Qu’y a-t-il donc dans les romans de Madame de Tencin qui nous toucherait et nous captiverait encore, comme nous enchante à jamais la Princesse de Clèves, la glorieuse et malheureuse Béatrice ? Ce chef-d’œuvre, qui fonde le roman psychologique à la française, est d’une pureté inégalée par son intrigue resserrée, sa langue abstraite, sa morale sévère : proche des Jansénistes, Madame de Lafayette ne barguigne pas sur le vrai malheur de la passion amoureuse. Un renoncement chez elle est un… renoncement, si cette tautologie de notre part peut faire ressentir l’inéluctable. Chez Madame de Lafayette, le couvent, qu’on retrouvera partout chez Madame de Tencin, eu égard à sa vie, et dans tout le XVIIIe siècle (forcément, est-on tenté de dire…) est un enfermement physique et mental définitif. C’est d’ailleurs la fin du texte de la Princesse et il nous laisse sans voix. Chez Madame Tencin, et son temps aidant, nous voyons se déployer une autre couleur générale et un autre goût : la sensibilité commence à régner en maîtresse. Ce ne sont que larmes chez Madame de Tencin, femmes et hommes les versant copieusement, bien plus que chez Madame de Lafayette, où l’on pleure, certes, mais si peu en comparaison. On y sent comme une distance ironique.
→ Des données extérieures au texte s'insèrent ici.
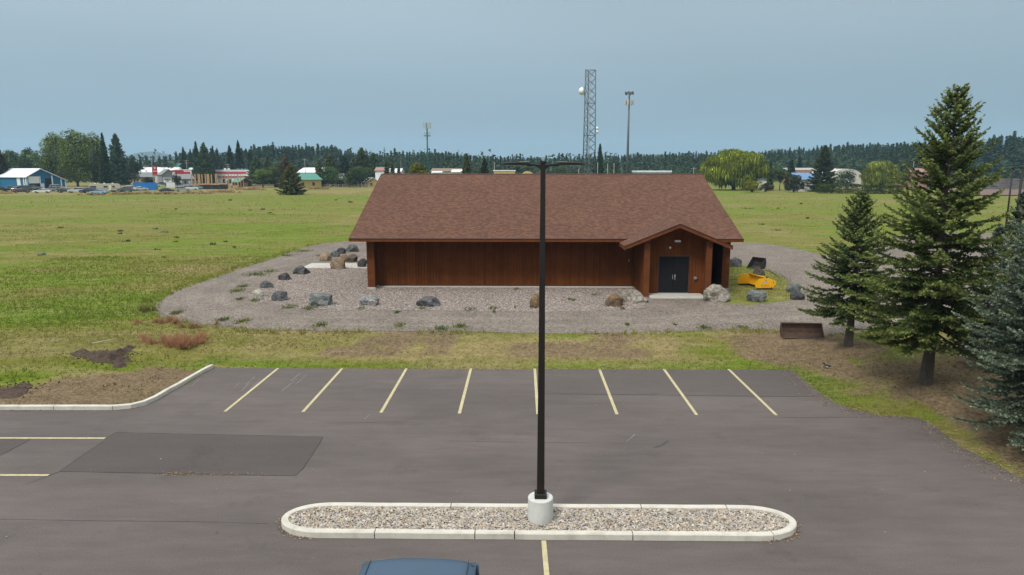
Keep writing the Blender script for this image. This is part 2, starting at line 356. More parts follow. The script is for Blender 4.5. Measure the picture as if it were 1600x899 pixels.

Trop, c’est trop ? De l’aventure pour l’aventure, des rebondissements, des lieux de clôture, des déguisements, des fuites, des brigands… nous font approcher du roman gothique et du futur mélodrame ! C’est parfois poignant, c’est amusant, entraînant aussi. L’écriture bien après les événements (quarante ans plus tard, comme dans les Malheurs de l’amour) met à distance les faits, peut-être comme Madame de Tencin a voulu elle-même mettre à distance son étrange vie de grande dame très en vue, qui n’avait pas vraiment à écrire pour se sentir exister, mais si contrainte dans la société où elle évoluait, jusque dans sa révolte, et qui a pu dans ses romans exprimer toute sa tendresse réprimée. Elle y est donc touchante. Et elle nous touche donc encore. Nous pouvons aimer ses amoureux malheureux, qui triomphent d’une certaine façon de l’adversité ravageant leurs amours en les gravant dans le marbre de la littérature. Pour finir, reprenons les vers d’Alexis Piron installant Madame de Tencin parmi les Muses, en femme finalement noble et justement tendre : «Car vous seule y devez prétendre, /Vous seule y monterez un jour, /Vous dont le pinceau noble et tendre /A peint les malheurs de l’Amour.»